_Given records_

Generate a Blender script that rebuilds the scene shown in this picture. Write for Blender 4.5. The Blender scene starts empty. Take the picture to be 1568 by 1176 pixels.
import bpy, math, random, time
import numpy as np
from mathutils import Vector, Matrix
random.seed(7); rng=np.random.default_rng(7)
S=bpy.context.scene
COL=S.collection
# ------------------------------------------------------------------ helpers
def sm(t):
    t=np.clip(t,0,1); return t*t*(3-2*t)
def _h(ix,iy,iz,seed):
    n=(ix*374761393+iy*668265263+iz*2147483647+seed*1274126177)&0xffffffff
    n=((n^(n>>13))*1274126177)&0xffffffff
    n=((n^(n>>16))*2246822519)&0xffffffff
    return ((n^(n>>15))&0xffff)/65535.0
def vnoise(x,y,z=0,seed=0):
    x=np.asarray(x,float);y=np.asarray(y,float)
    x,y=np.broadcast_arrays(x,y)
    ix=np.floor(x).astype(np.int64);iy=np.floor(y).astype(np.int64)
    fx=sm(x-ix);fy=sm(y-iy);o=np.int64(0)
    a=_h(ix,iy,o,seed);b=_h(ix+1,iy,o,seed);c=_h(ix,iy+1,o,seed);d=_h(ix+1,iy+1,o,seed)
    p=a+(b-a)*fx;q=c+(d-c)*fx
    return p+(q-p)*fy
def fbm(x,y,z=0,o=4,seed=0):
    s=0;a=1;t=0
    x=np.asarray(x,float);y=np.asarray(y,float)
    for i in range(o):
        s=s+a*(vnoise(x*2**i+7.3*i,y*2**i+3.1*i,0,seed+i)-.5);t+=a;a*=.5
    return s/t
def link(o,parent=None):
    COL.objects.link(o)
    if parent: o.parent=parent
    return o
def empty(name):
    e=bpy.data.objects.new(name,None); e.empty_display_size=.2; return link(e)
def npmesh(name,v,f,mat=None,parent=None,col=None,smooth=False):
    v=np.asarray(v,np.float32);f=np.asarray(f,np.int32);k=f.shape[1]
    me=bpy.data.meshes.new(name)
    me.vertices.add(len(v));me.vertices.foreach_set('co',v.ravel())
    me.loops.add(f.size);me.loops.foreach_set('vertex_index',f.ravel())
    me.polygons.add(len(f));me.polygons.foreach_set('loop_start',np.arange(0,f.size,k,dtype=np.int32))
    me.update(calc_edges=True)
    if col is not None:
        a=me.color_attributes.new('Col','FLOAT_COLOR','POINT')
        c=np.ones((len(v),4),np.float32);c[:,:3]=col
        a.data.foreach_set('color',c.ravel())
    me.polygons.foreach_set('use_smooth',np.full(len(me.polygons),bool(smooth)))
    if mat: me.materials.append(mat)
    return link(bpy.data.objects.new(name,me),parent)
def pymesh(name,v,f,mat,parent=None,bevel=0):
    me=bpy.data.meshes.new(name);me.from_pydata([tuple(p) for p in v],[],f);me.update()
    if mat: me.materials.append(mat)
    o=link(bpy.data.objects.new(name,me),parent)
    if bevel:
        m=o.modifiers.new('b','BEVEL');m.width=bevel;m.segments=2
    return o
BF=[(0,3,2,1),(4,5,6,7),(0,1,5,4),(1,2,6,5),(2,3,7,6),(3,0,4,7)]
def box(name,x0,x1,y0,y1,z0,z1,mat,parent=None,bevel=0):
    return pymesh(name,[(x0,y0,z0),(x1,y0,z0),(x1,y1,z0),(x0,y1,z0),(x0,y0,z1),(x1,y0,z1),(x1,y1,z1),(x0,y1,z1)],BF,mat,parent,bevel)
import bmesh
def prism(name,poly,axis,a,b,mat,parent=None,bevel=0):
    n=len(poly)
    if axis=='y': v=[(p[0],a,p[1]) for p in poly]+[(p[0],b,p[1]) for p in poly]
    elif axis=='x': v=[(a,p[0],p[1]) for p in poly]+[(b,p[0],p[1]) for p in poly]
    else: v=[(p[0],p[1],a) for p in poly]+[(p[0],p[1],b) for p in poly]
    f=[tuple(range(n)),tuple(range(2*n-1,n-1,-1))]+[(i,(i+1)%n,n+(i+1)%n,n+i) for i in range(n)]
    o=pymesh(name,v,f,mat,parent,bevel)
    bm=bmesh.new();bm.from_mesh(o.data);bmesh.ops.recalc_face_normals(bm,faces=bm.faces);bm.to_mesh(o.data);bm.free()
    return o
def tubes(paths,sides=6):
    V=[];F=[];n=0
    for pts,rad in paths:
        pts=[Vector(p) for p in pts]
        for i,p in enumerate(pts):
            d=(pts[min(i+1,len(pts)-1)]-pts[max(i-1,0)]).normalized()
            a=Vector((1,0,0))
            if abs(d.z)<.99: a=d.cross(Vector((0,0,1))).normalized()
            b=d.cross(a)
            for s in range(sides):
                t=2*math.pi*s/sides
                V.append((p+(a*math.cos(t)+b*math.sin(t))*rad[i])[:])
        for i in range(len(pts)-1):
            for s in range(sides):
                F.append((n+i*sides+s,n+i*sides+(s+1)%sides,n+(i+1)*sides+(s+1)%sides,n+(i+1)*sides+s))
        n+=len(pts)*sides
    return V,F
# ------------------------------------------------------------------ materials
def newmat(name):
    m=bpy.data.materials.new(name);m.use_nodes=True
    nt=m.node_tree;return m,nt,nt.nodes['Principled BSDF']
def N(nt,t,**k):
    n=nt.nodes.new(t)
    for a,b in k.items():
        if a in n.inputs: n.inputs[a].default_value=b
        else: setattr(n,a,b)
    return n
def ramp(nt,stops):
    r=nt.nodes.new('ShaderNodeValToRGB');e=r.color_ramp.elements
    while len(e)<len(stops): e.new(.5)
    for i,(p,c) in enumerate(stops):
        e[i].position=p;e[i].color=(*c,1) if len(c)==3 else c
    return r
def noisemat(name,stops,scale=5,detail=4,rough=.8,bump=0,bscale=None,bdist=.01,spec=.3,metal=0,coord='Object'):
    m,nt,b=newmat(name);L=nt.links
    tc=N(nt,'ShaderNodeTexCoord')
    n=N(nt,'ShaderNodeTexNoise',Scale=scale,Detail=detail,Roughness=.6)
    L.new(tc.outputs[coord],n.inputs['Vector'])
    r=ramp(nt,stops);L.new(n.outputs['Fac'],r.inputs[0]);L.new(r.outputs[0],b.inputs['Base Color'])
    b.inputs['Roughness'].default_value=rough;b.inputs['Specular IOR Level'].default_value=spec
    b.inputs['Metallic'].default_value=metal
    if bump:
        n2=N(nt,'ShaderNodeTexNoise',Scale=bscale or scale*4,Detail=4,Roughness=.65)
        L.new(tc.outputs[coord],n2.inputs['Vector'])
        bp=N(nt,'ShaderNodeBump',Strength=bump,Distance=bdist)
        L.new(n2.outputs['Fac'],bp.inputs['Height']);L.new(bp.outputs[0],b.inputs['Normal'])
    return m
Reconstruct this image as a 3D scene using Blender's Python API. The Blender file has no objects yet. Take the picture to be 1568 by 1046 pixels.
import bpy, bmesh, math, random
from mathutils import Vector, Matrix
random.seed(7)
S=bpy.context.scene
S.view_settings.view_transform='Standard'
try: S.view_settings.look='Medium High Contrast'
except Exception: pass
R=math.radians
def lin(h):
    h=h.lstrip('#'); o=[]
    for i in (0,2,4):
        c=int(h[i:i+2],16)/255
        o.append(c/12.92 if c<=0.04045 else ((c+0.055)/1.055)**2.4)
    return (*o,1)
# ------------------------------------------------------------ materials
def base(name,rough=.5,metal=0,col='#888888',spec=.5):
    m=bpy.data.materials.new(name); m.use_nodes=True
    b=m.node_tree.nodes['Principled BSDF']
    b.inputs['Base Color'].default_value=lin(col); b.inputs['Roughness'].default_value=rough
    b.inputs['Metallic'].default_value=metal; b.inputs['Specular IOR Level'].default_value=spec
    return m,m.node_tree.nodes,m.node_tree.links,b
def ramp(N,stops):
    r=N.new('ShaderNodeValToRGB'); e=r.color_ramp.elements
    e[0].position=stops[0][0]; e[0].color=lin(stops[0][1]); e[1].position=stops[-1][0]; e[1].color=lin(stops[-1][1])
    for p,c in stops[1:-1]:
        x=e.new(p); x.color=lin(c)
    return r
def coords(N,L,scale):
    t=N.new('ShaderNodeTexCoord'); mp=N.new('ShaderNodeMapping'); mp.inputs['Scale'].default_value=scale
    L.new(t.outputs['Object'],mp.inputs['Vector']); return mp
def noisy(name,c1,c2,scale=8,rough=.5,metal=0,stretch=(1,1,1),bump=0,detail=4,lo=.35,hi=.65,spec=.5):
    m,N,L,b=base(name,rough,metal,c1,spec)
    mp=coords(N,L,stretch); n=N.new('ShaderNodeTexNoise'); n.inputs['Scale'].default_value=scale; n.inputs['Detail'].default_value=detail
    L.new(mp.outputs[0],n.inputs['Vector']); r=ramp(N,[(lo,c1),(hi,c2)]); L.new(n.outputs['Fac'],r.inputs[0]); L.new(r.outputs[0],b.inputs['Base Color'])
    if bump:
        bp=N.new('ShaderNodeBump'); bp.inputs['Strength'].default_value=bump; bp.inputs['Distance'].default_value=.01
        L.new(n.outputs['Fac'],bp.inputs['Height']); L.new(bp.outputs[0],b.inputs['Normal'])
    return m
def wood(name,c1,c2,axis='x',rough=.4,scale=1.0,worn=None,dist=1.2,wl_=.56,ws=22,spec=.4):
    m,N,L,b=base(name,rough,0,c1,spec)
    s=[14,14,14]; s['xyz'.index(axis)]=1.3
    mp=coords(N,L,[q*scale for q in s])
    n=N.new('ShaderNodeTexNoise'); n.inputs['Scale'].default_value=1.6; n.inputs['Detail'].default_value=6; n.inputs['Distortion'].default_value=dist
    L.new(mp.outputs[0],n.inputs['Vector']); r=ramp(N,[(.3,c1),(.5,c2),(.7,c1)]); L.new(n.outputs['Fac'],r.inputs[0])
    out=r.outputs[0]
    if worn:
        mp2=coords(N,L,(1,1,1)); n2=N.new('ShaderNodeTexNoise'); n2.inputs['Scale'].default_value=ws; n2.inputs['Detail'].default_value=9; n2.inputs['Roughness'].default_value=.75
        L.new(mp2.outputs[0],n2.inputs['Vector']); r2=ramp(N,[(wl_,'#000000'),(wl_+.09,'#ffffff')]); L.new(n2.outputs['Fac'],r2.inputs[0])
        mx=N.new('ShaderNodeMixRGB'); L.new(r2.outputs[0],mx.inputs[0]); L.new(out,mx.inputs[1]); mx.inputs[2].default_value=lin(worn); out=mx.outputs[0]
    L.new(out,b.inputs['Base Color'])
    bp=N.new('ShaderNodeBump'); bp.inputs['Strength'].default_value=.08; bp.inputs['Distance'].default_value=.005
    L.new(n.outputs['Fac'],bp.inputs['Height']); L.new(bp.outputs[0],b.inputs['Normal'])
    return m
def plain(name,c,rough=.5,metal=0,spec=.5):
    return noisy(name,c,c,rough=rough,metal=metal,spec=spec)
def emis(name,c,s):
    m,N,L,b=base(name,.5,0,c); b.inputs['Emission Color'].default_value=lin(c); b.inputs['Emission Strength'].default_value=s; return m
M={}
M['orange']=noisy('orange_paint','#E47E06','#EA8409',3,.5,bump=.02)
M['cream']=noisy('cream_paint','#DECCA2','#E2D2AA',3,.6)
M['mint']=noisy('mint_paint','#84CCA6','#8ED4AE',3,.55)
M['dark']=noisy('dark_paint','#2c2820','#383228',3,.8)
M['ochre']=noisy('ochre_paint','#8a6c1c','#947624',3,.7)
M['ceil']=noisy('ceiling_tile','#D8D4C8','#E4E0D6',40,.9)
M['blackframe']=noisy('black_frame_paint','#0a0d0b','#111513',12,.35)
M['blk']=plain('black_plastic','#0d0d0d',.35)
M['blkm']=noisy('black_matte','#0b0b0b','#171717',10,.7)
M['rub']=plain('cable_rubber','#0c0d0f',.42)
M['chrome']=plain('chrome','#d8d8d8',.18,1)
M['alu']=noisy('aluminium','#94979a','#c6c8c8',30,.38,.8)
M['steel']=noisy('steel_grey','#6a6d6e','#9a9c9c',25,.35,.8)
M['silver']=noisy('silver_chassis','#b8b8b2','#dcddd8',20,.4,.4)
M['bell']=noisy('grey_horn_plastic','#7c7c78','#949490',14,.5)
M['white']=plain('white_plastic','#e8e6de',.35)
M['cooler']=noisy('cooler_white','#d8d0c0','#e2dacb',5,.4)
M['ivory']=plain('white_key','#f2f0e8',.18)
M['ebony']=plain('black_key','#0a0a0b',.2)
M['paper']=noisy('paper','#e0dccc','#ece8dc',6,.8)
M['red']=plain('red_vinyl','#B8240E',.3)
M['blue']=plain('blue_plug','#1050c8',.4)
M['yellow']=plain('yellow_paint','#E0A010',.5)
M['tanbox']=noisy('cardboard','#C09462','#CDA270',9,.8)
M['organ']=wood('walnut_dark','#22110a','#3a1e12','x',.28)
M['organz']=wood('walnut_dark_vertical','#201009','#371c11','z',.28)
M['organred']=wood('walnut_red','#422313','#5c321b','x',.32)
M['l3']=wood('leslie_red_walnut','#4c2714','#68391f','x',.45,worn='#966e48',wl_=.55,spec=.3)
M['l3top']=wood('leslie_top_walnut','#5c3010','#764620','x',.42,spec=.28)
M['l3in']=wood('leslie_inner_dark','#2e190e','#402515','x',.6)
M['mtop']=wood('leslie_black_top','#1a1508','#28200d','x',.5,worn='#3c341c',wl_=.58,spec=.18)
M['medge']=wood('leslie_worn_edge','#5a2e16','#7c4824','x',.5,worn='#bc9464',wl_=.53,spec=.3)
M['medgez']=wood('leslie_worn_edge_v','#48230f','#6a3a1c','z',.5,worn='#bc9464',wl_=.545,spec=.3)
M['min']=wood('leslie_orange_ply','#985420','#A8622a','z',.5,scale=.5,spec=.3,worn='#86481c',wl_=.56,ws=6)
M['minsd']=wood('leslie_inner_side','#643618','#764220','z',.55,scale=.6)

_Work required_
Give only the number of lines in the data that hold the string "Take".

_Answer_
2